Until I left the paper, that is. I worked there for about seven years, and when I left and began freelancing as a business writer, the fiction bug returned. By this time, UNO was offering creative writing classes, and I took a couple. Thus began a long period of writing fiction on my own time while freelancing, then later working at jobs that often had nothing to do with writing, until I finally fulfilled a new dream: graduate school.

I earned my master’s in creative writing from Eastern Michigan University, after which I found myself rather miserable trying to complete the novel that was my graduate project. Back to journalism I went, nostalgic for the camaraderie of the newsroom, the delicious, worldly humor of journalists, the dream of recapturing a future as part of the old guard.

But as we all know — especially those of us who have actually worked in journalism — the future I once envisioned had evaporated. Newspaper reporting had become incredibly stressful, punishing work, and the writing was not joyful for me. I worked at two newspapers in Arkansas, where I live now, and both were much smaller than the Times-Picayune in its heyday. Newspapers everywhere were shrinking, and opportunities for fulfillment were vanishing. I found myself wanting to return to more joyful writing, both on and off the job.

During my last year at my last paper, I entered NaNoWriMo — National  Novel Writing Month — and wrote with abandon, as I hadn’t done in years.
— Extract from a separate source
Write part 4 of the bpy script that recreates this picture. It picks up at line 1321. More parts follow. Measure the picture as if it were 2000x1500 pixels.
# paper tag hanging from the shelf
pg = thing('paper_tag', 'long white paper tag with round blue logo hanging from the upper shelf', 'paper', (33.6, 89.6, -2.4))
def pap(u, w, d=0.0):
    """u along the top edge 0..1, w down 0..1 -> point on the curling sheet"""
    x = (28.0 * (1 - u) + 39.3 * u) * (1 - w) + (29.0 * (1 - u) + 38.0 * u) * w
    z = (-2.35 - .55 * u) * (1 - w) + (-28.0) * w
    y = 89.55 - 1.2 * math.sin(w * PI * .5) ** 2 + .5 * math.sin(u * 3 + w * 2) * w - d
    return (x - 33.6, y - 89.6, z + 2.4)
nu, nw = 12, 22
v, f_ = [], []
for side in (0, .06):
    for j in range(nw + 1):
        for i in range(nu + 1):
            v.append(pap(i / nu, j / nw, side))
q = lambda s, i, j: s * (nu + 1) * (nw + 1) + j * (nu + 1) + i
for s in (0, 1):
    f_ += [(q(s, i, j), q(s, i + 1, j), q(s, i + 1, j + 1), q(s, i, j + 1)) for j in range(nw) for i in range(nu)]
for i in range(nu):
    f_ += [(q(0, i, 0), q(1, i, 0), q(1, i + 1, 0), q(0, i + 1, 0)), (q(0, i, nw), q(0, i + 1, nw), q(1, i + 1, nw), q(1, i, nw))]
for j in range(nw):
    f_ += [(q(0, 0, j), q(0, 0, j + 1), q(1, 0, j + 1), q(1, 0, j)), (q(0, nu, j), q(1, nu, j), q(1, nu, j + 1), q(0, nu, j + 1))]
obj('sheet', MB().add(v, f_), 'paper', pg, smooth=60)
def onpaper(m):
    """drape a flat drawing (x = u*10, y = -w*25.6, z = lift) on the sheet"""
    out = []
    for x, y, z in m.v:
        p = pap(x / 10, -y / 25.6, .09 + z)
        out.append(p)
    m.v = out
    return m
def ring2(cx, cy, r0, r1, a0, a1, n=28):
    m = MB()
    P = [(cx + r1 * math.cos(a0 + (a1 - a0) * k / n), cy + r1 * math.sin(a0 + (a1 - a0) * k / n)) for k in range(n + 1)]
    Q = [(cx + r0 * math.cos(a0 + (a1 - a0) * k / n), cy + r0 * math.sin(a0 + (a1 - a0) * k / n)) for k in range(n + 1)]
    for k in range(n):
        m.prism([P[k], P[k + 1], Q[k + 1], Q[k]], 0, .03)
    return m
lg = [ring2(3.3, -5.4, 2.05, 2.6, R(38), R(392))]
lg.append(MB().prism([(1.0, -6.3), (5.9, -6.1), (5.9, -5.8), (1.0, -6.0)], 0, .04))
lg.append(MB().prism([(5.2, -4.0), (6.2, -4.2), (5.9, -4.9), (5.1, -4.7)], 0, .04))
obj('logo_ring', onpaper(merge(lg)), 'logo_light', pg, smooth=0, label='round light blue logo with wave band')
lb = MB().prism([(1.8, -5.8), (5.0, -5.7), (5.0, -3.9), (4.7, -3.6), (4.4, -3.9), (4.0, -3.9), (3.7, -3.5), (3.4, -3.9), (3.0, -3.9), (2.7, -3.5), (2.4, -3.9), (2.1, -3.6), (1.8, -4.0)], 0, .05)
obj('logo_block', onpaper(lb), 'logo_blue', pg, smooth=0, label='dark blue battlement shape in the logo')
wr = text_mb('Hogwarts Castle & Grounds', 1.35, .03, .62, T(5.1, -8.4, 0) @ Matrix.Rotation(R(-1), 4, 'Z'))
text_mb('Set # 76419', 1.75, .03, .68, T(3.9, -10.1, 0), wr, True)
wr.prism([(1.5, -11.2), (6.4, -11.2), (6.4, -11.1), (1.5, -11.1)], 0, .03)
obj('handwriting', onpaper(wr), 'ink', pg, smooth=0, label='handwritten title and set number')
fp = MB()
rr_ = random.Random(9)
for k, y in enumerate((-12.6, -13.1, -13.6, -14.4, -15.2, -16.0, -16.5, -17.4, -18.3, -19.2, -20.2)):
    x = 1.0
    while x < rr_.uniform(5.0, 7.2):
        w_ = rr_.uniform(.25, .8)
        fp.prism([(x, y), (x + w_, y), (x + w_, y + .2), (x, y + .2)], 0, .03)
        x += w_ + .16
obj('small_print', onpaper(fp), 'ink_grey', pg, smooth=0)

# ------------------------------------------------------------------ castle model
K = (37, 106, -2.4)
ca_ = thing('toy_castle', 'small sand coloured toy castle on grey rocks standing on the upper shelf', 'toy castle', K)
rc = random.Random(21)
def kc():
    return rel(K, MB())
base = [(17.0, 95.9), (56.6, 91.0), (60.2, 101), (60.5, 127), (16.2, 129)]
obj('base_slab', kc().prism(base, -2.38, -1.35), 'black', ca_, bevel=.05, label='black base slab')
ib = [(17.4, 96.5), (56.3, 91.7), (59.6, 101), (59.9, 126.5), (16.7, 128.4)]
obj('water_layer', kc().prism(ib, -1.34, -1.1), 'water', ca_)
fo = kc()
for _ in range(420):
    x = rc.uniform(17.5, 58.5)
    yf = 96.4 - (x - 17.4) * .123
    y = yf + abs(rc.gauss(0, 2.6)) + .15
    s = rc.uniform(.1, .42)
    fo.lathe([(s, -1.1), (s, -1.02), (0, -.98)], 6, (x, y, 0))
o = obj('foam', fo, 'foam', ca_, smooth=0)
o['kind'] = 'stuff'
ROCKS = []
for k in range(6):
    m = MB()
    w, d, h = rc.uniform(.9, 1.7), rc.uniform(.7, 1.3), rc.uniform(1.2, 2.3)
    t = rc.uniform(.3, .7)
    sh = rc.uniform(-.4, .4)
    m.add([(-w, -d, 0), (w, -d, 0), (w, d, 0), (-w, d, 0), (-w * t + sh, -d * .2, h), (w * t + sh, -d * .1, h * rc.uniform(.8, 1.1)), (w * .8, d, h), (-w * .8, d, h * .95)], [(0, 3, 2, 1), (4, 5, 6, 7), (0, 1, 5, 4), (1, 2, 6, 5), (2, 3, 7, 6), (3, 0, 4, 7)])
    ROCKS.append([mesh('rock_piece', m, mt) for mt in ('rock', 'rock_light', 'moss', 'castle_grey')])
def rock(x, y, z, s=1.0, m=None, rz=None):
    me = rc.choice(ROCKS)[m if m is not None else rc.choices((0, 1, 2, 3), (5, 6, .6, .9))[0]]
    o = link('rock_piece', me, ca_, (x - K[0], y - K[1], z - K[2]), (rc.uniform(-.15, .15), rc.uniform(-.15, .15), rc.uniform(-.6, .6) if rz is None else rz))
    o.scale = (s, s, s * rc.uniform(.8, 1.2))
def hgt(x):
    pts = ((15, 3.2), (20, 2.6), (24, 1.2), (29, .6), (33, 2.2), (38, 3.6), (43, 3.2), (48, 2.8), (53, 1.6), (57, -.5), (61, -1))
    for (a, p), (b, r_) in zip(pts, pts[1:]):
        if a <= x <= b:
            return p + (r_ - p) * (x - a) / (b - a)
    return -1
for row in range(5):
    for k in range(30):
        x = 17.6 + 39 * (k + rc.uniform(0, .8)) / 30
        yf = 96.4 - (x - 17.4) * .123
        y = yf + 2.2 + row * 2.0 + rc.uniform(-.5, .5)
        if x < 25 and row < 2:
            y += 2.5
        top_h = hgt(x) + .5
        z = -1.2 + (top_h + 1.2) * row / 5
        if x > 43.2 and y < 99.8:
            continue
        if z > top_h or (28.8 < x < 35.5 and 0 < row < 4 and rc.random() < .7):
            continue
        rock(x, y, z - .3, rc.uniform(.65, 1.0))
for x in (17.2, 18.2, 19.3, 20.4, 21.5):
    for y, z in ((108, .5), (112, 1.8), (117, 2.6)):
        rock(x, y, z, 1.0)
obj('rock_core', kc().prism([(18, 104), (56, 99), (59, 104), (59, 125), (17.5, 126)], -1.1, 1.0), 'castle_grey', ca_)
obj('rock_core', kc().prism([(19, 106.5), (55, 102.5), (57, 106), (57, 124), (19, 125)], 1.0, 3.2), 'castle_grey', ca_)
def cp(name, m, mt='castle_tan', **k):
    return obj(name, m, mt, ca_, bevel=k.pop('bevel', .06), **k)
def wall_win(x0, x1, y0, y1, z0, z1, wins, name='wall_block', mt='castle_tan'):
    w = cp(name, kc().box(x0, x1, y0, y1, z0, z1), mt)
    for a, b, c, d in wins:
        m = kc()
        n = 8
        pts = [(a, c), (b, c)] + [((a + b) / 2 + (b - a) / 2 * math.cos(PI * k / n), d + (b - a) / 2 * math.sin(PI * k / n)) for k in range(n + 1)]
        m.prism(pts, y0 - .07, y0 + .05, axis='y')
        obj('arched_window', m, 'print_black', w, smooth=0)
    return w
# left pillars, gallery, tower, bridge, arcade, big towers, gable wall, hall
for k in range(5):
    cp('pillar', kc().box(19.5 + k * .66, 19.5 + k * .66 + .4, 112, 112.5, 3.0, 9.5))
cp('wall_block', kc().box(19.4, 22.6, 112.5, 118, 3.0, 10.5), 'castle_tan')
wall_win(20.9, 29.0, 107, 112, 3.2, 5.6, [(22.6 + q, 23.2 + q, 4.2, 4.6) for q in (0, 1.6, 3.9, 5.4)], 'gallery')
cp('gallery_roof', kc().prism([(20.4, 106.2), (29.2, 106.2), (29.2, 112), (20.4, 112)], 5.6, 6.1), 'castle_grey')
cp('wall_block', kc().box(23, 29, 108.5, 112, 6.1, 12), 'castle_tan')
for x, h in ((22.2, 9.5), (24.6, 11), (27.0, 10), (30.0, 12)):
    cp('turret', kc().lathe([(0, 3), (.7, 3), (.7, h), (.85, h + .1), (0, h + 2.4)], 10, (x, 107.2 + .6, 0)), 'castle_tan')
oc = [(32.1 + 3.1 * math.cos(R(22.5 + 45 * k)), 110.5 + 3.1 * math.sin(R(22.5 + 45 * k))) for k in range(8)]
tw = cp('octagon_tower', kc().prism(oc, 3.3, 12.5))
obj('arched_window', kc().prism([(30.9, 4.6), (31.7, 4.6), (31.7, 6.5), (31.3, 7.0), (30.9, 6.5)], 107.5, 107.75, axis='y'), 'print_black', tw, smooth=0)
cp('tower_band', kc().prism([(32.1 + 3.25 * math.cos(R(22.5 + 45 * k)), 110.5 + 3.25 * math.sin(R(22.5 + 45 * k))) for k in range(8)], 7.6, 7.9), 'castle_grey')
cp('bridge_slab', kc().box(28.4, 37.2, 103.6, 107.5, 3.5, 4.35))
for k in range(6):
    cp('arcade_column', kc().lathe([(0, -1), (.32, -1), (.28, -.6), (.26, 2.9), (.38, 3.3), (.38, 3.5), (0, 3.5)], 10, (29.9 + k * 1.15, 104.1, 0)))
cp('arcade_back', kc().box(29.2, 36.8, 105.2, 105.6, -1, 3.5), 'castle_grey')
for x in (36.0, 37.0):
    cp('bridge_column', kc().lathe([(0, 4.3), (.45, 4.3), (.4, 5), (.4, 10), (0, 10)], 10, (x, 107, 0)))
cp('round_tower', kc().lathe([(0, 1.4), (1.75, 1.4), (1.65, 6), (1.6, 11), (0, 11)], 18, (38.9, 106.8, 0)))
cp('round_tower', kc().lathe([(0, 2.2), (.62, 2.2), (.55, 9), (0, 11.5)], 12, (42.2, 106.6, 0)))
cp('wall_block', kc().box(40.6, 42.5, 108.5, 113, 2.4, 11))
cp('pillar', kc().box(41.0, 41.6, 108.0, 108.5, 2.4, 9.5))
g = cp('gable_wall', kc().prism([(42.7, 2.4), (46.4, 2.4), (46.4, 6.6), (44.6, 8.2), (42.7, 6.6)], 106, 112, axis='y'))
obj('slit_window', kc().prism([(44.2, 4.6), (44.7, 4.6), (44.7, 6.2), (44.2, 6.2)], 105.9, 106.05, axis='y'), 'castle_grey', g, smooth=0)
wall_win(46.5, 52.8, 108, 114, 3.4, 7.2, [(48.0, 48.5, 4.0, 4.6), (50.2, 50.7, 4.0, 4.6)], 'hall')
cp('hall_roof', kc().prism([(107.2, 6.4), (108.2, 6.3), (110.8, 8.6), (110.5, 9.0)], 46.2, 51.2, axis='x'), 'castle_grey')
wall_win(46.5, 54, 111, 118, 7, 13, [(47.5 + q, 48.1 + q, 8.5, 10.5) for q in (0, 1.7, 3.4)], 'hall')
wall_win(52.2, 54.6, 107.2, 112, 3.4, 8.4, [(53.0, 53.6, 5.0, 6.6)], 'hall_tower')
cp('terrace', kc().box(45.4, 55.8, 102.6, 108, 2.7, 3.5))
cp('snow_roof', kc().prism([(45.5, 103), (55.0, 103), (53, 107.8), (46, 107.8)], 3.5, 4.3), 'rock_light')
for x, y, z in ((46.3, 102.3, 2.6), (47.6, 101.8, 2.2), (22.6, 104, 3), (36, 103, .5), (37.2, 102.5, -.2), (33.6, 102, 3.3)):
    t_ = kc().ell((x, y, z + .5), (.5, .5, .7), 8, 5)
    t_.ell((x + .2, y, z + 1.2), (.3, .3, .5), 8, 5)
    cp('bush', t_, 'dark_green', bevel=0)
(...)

I chose a humorous storyline, with the working title “Ha!” to remind myself to have fun, and I wrote in madcap two-hour increments as fast as I could type. The experience jump-started my dormant creative side, reintroduced a spirit of joy in my writing, and helped me get through the waiting and watching for a job where I would be surrounded by people who were as smart and creative as journalists and perhaps a lot happier.

Today I work as the marketing editor at a university. I get to make my living doing what writers do to make a living. I’m surrounded by delightful, funny, smart, creative people. And I get to go home and write fiction, poetry, songs, movies, reviews, recipes … and a blog!